An LCA spokesman adds that Bowser “attempted to schedule a meeting with [EPA] while they were here and was told they did not have time.”

EPA did not respond to a request for comment at press time.

But one industry attorney says many businesses in the South are “nervous” about Regan’s tour and what the administrator might say. “People are anxious and find it a little troubling that he is only meeting with affected” communities.

The attorney points out there is “no law” defining environmental justice. And it is difficult for regulators to require permitted entities to provide additional protections -- beyond complying with existing standards. “What kind of extra level of protection can you give if you are located in an EJ community? Can you be denied a permit because they think you should be permitting a facility somewhere else? There are a lot of questions and not many answers.”

In fact, officials in Michigan are raising similar types of questions and asking EPA for guidance on how to lawfully include additional protections in industrial permits in EJ areas.

State officials wrote a Nov. 15 letter to Regan notifying the administrator that the state issued a permit for a controversial asphalt plant in an EJ community -- despite an unprecedented agency request to consider relocating the plant.
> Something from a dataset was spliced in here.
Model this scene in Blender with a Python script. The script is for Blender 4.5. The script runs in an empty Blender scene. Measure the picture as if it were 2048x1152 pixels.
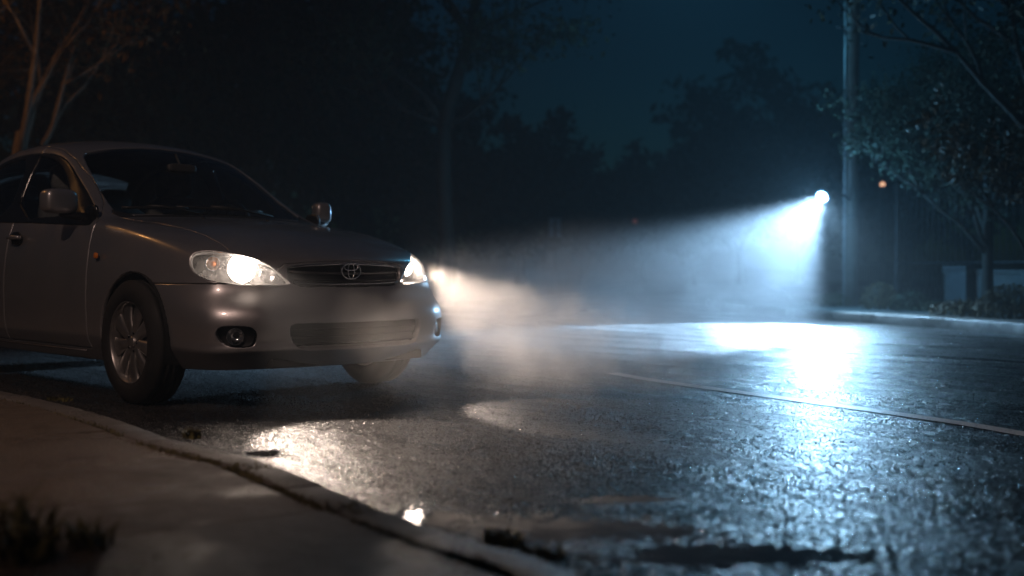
# ---------------------------------------------------------------- helpers
import bpy, bmesh, math, random
import numpy as np
from mathutils import Vector, Matrix
PI = math.pi
R = math.radians
S = bpy.context.scene
COL = S.collection
def smooth(me, on=True):
    me.polygons.foreach_set('use_smooth', [on]*len(me.polygons)); me.update()
# ---------------------------------------------------------------- body cage
ST = [ # xc, xs, zc, yr, zr, yb, zb
(.775,.600,.738,.50,.728,.675,.702),
(.640,.505,.795,.54,.782,.718,.750),
(.440,.340,.858,.58,.840,.745,.800),
(.180,.110,.915,.61,.892,.768,.856),
(-.12,-.17,.955,.64,.932,.780,.905),
(-.36,-.42,.980,.67,.955,.785,.935),
(-.46,-.58,.992,.69,.985,.790,.948),
(-.70,-.84,1.137,.675,1.092,.792,.953),
(-.98,-1.10,1.297,.632,1.245,.793,.957),
(-1.23,-1.34,1.417,.595,1.366,.793,.960),
(-1.45,-1.55,1.475,.585,1.422,.793,.963),
(-1.75,-1.80,1.505,.580,1.440,.793,.968),
(-2.15,-2.15,1.508,.578,1.440,.792,.978),
(-2.48,-2.45,1.470,.568,1.415,.788,.990),
(-2.74,-2.70,1.395,.560,1.330,.782,1.00),
(-3.00,-2.93,1.230,.595,1.175,.775,1.00),
(-3.18,-3.10,1.075,.625,1.045,.765,.995),
(-3.38,-3.28,1.052,.62,1.032,.745,.98),
(-3.58,-3.44,1.030,.54,1.012,.690,.955)]
PK = (.05,.15,.28,.42,.55,.66,.745,.805,.86,1.0)
OS = (.020,.038,.055,.064,.066,.064,.061,.058,.048,-.01)
OF = (.012,.022,.036,.120,.142,.138,.126,.146,.100,.02)
OR_ = (.02,.03,.04,.05,.10,.11,.11,.10,.06,.0)
def cage():
    V = {}; verts = []
    def add(k, p):
        V[k] = len(verts); verts.append(p)
    M = 8; N = len(ST)-1
    FJ = (0,.3,.56,.80,1); GJ = (.16,.42,.72,1)
    for i,(xc,xs,zc,yr,zr,yb,zb) in enumerate(ST):
        for j in range(M+1):
            if j <= 4:
                f = FJ[j]; y = yr*f; z = zc-(zc-zr)*f**2.2
            else:
                g = GJ[j-5]; y = yr+(yb-yr)*g; z = zr+(zb-zr)*g
                if 6 < i < 16: y += .022*math.sin(PI*g)
                else: z += .006*math.sin(PI*g)
            t = y/yb
            x = xc+(xs-xc)*t**(2.6 if i<3 else 2.0)
            add(('B',i,j), (x,y,z))
    def edgekeys():
        out = [('B',0,j) for j in range(M+1)]+[('B',i,M) for i in range(1,N)]+[('B',N,j) for j in range(M,-1,-1)]
        return out
    ek = edgekeys()
    for c,k in enumerate(ek):
        x,y,z = verts[V[k]]
        _,i,j = k
        if c <= M: th = (0,3,7,12,18,26,35,46,58)[j]; wf = (1,1,1,1,1,.97,.9,.78,.62)[j]; wr = 0
        elif i < N: th = {1:70,2:79,3:86}.get(i, {N-1:104,N-2:96}.get(i,90)); wf = {1:.40,2:.18,3:.05}.get(i,0); wr={N-1:.4,N-2:.15}.get(i,0)
        else: th = 180-(0,3,7,12,18,26,35,46,58)[j]; wf=0; wr=(1,1,1,1,1,.97,.9,.78,.62)[j]
        nx,ny = math.cos(R(th)), math.sin(R(th))
        for r,p in enumerate(PK):
            o = OF[r]*wf+OR_[r]*wr+OS[r]*(1-wf-wr)
            # tuck outward normals at the very corner
            zz = z+(.165-z)*p
            if wf>0 and r>=8: zz += .005*wf
            add(('A',c,r), (x+nx*o, y+ny*o, zz))
    faces = []
    for i in range(N):
        for j in range(M):
            faces.append([V[('B',i,j)],V[('B',i+1,j)],V[('B',i+1,j+1)],V[('B',i,j+1)]])
    def col(c,r): return V[ek[c]] if r<0 else V[('A',c,r)]
    for c in range(len(ek)-1):
        for r in range(-1,len(PK)-1):
            faces.append([col(c,r),col(c+1,r),col(c+1,r+1),col(c,r+1)])
    nv = len(verts)
    mir = {}
    allv = list(verts)
    for q,(x,y,z) in enumerate(verts):
        if y < 1e-5: allv[q]=(x,0,z); mir[q]=q
        else: mir[q]=len(allv); allv.append((x,-y,z))
    faces2 = faces+[[mir[v] for v in reversed(f)] for f in faces]
    return allv, faces2
def dense_half(level=4):
    v,f = cage()
    me = bpy.data.meshes.new('cage'); me.from_pydata(v,[],f)
    bm = bmesh.new(); bm.from_mesh(me); bmesh.ops.remove_doubles(bm, verts=bm.verts, dist=1e-5)
    bmesh.ops.recalc_face_normals(bm, faces=bm.faces); bm.to_mesh(me); bm.free()
    o = bpy.data.objects.new('cage', me); COL.objects.link(o)
    m = o.modifiers.new('s','SUBSURF'); m.levels = level; m.render_levels = level
    dg = bpy.context.evaluated_depsgraph_get(); dg.update()
    me2 = bpy.data.meshes.new_from_object(o.evaluated_get(dg))
    bpy.data.objects.remove(o)
    bm = bmesh.new(); bm.from_mesh(me2)
    kill = [q for q in bm.faces if q.calc_center_median().y < 0]
    bmesh.ops.delete(bm, geom=kill, context='FACES')
    n0 = sum((q.normal.z for q in bm.faces if q.calc_center_median().z>1.3))
    if n0 < 0: bmesh.ops.reverse_faces(bm, faces=bm.faces)
    for q in bm.verts:
        if abs(q.co.y) < 1e-4: q.co.y = 0
    return bm
WARM_E = 840; ORANGE_E = 280; FLOOD_E = 43000; FLOOD_A = 51; SPILL_E = 170; SKIRT_E = 1350; HEAD_E = 165; HB_TILT = 33; HB_SIZE = 56; HB_BLEND = .4; GLOW_E = 9; COOL_E = 210
HAZE_D = .0062; HAZE_G = .2; MIST_D = 1.0; SKY_S = .10
for _q in range(len(ST)):
    xc,xs,zc,yr,zr,yb,zb = ST[_q]
    g = lambda z: z if z < 1.0 else 1.0+(z-1.0)*1.11
    if _q > 6: ST[_q] = (xc,xs,g(zc),yr,g(zr),yb,zb)

# ---------------------------------------------------------------- camera (world frame: front axle of the car at 0,0; car faces +X)
CAM = Vector((5.492,-3.547,.676)); YAW = R(134.5976); PIT = R(-.965); FPX = 2200.0
FW = Vector((math.cos(YAW)*math.cos(PIT), math.sin(YAW)*math.cos(PIT), math.sin(PIT)))
RT = Vector((math.sin(YAW),-math.cos(YAW),0)); UPV = RT.cross(FW)
cd = bpy.data.cameras.new('camera'); cam = bpy.data.objects.new('camera', cd); COL.objects.link(cam)
cam.location = CAM
cam.matrix_world = Matrix.Translation(CAM) @ Matrix((RT, UPV, -FW)).transposed().to_4x4()
cd.sensor_width = 36; cd.lens = FPX/2048*36; cd.clip_start = .05; cd.clip_end = 600
cd.dof.use_dof = True; cd.dof.focus_distance = 5.6; cd.dof.aperture_fstop = 1.3
S.camera = cam
def at(u, v, d):      # a place on the photograph at a distance from the camera
    return CAM + (FW + RT*((u-1024)/FPX) - UPV*((v-576)/FPX))*d
GZ = -.035                 # height of the road in the car's frame
def gnd(u, v, z=None):
    z = GZ if z is None else z
    d = FW + RT*((u-1024)/FPX) - UPV*((v-576)/FPX)
    return CAM + d*((z-CAM.z)/d.z)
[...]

The officials want the agency to review the permit conditions to determine whether they are adequate.

The state also asks EPA to convene a summit with state and federal leaders to address these issues as well as “challenges and opportunities related to addressing cumulative risks.”
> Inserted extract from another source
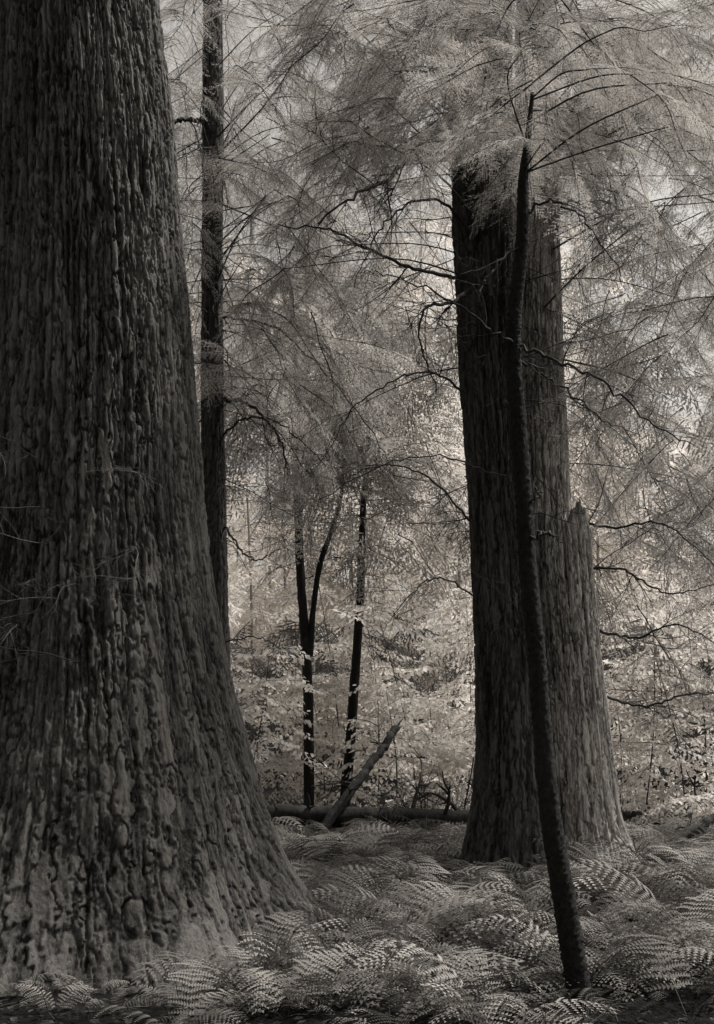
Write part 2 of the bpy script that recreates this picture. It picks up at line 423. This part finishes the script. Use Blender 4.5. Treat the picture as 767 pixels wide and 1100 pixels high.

Further, EPA officials including Office of Environmental Justice director Matthew Tejada are openly raising questions about the limits of EPA’s authority, including over local land use disputes, gentrification and other issues linked to pollution, cleanup and redevelopment in communities near Superfund sites.

‘What’s Going To Be The Plan’

Additionally, one EJ advocate says that while Regan’s tour of the South is welcome -- particularly by community members on the ground -- “we’ve already taken a number of administrators to some of these areas. So the most important thing is, after you see these really egregious things you’re going to see, what’s going to be the plan to eliminate the impacts going on in these sacrifice zones?”

The source adds that the real question for Regan is “how will you move resources, enhance enforcement actions and make sure the folks who have often been the ones polluting our communities will be held accountable?”

The answers could include enhanced monitoring, additional dollars for inspectors as well as addressing cumulative impacts. “The big thing is going to be around cumulative impacts and protocol,” the source says.

Further, the source says Regan must be “able to marshal the resources of the agency and convince folks” at the White House and elsewhere in the Biden administration “that the work is needed,” and that it should extend beyond EPA and into housing, transportation and public health.

A tour such as Regan’s that also included other cabinet heads could “truly be transformational,” according to this source, because it would demonstrate “that there is a holistic strategy” for addressing “multiple sets of impacts.”

Regan’s Nov. 16 schedule for day two of his “Journey to Justice: Real EJ Conversations on Your Corner,” included an EJ roundtable at the Deep South Center for Environmental Justice; in New Orleans a tour of St. John the Baptist Parish Community and a tour of the St. James Parish Community.

Regan was also expected to discuss measures addressing EJ in the infrastructure bill President Joe Biden signed Nov. 15 as well as related provisions of the “build back better” bill still pending before Congress.